Complesso di colpa
Massimo Fini su Il fatto quotidiano, che oggi esce con Charlie Ebdo, ritiene che sia tutta colpa nostra e che abbia ragione Amedy Coulibaly a giustificare il terrorismo come la naturale risposta ai nostri bombardamenti. È una posizione che ho notato esistente anche in altri commentatori e settori politici. Dunque l’Occidente non avrebbe dovuto intervenire in Kuwait dopo l’invasione irachena, sulla base di una decisione assunta dall’Onu, non avrebbe dovuto attaccare i talebani dopo l’11 settembre, nonostante il mandato Onu, non avrebbe dovuto intervenire poi in Iraq, e questo ci può stare, ma neanche a sostegno delle primavere arabe, magari appoggiando i dittatori, e adesso dovrebbe stare ferma e zitta mentre l’Isis massacra yazidi, sciiti e curdi da Mosul a Kobane. Una posizione davvero singolare. Come se queste sette che si nutrono del sangue dei civili, che sparano alla testa dei bambini di famiglia mussulmana a Peshawar, che riempiono di esplosivi tre bambine in Nigeria e che mandano un ragazzino, che sembrava un nostro figlio, con tanto di chioma a caschetto e magari innamorato anche lui di Spider man, a sparare in testa a due prigionieri, altro non fossero che falangi di difesa di un territorio invaso da cupi imperialisti occidentali.

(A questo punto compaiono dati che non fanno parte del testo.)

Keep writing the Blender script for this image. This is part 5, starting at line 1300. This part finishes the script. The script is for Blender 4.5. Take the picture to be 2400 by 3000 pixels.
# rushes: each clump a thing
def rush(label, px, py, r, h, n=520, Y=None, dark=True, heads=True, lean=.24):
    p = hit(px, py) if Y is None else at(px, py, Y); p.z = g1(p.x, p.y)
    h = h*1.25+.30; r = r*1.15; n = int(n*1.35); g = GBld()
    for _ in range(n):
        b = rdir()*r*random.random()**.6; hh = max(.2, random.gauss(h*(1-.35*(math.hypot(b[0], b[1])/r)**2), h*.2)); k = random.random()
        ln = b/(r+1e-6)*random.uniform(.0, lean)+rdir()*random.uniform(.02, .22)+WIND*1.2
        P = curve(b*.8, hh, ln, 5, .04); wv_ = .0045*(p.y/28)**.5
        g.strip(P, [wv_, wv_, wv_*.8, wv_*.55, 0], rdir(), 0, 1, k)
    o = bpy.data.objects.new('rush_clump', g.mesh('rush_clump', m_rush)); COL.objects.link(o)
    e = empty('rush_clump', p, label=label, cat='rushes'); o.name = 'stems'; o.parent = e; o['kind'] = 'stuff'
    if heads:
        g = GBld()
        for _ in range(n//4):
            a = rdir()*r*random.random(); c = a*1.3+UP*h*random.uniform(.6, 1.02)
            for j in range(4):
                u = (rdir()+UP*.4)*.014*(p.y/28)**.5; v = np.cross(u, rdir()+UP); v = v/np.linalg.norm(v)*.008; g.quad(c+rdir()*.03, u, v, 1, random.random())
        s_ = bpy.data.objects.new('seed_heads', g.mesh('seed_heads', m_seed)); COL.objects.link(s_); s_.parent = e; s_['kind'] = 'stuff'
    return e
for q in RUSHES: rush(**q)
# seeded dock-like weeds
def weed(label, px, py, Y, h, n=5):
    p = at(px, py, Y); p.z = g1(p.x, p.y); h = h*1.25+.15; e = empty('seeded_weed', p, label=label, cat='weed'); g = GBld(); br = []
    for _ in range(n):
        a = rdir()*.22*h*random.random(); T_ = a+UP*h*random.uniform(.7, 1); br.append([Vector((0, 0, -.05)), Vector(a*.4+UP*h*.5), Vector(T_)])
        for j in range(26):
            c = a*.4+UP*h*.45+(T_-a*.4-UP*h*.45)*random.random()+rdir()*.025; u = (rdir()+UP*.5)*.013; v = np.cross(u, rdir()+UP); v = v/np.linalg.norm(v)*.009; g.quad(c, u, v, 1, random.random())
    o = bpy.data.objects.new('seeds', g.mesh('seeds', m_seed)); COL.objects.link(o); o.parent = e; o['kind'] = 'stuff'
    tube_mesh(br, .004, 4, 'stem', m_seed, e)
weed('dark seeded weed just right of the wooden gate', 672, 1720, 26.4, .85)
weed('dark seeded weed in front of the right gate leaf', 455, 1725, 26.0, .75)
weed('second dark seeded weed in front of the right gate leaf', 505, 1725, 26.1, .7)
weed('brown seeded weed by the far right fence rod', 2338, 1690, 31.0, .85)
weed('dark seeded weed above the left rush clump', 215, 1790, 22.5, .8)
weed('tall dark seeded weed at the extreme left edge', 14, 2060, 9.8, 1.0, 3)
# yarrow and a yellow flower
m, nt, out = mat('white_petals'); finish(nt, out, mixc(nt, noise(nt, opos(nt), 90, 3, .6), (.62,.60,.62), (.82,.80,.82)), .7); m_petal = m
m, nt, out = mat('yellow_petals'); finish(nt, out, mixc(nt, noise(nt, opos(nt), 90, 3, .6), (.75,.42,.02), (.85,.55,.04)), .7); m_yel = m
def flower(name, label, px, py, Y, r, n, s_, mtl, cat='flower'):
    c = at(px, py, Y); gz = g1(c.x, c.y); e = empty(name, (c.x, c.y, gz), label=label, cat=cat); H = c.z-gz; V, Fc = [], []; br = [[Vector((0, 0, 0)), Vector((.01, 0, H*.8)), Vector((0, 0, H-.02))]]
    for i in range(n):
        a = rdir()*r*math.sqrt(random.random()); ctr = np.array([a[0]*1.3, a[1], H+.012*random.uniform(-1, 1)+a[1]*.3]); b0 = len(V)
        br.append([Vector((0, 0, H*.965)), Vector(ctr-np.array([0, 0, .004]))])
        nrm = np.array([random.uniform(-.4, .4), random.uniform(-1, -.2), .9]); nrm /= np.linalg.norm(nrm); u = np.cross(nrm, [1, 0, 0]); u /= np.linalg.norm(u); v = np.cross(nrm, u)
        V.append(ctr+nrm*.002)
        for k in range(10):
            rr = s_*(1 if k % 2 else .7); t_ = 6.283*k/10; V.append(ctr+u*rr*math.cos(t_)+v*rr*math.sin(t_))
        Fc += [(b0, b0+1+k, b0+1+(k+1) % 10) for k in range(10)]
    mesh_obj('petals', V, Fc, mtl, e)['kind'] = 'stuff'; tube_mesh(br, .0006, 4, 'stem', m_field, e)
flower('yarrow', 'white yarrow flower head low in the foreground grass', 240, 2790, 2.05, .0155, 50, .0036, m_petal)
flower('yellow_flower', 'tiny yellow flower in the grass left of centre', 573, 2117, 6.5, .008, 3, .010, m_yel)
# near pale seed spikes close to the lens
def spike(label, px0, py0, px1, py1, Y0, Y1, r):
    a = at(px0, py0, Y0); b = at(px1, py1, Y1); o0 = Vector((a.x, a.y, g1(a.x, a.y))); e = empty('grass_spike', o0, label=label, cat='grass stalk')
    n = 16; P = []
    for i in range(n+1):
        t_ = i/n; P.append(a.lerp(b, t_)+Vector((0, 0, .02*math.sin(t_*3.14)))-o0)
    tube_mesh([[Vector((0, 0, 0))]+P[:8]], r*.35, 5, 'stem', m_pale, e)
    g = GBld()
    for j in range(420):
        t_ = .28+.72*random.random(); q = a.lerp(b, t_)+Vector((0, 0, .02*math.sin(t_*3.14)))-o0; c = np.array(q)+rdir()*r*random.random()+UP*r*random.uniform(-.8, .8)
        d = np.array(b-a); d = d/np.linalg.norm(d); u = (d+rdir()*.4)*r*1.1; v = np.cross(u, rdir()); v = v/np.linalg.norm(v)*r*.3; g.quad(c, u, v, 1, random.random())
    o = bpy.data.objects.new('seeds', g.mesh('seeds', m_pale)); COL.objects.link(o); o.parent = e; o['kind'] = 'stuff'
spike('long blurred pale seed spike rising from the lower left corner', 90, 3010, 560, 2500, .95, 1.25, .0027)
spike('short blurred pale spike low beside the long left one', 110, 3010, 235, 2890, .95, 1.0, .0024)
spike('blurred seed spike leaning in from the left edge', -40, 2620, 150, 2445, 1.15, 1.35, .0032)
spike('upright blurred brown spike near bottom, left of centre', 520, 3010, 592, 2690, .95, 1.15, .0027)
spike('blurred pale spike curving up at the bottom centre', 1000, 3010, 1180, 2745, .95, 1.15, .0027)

Possiamo anche far finta di non capire o illuderci che basti tirarci fuori da qualsiasi conflitto per vedere estinta questa offensiva di stampo religioso. Possiamo fare come in Algeria e voltarci da un’altra parte lasciando massacrare duecentomila indifesi cittadini in nome di Allah. Possiamo anche lasciare annientare i peshemerga, gli yazidi, gli sciiti iracheni, lasciare che le loro donne vengano prese prigioniere, sfruttate e vendute, che i giornalisti occidentali e i piloti arabi vengano decapitati. Sentendoci magari in pace con la nostra coscienza non interventista. In fondo si tratta pur sempre di rispettare culture e tradizioni diverse, no? Possiamo anche favorire il ritorno dei talebani, resuscitare Saddam e Gheddafi (questo è particolarmente problematico), rimettere al loro posto Ben Ali e Mubarak. E ritirarci a scrutare un avvenire migliore.
Questo non significa che tutto quel che è stato fatto dall’Occidente, quasi sempre in accordo con una parte di paesi arabi, sia stato giusto e opportuno. Non lo è stata la guerra unilaterale all’Iraq sulla base della presenza di inesistenti armi di distruzione di massa, non lo è stata la decisione della Francia di bombardare la Libia, ma forse non lo sono stati neppure i mancati interventi in Siria e prima ancora in Algeria, a sostegno di una popolazione martoriata dal terrorismo islamico e non lo è la nostra indifferenza nei confronti del massacro di Boko Haran in Nigeria. Forse non lo è neppure l’incertezza con la quale stiamo combattendo contro lo stato terroristico dell’Isis. I nostri intellettuali radical chic, se ci rifugiassimo nelle nostre pigre indifferenze, si sentirebbero più in pace con la loro coscienza di occidentali pentiti, incapaci di cogliere che, con tutti i suoi difetti, la nostra civiltà, coi suoi valori di libertà e di laicità non sempre perfetti, è pur sempre migliore non solo del terrorismo islamico, ma anche delle teocrazie e delle dittature. Che questa è una guerra anche di civiltà contro l’inciviltà dell’orrore che ci riporta secoli addietro. Possiamo anche far finta di non capire e di trovare in noi stessi la responsabilità di tanto orrendo crimine che ci sarebbe rispedito, con qualche interesse aggiuntivo, a casa. E finire davvero per diventare anche noi come qualcuno ci dipinge. Ho ascoltato con viva preoccupazione l’intervista televisiva a qualche mussulmano che usciva da una moschea dì Milano. Uno di questi approvava la strage di Charlie Ebdo, senza mezzi termini. Si doveva rispondere col sangue e la morte a chi aveva offeso il suo profeta. Una donna cercava di correggerlo in arabo quasi per non farsi capire e lui di rimando in italiano: “Taci tu che sei una donna…”. Questo a Milano, in pieno Occidente.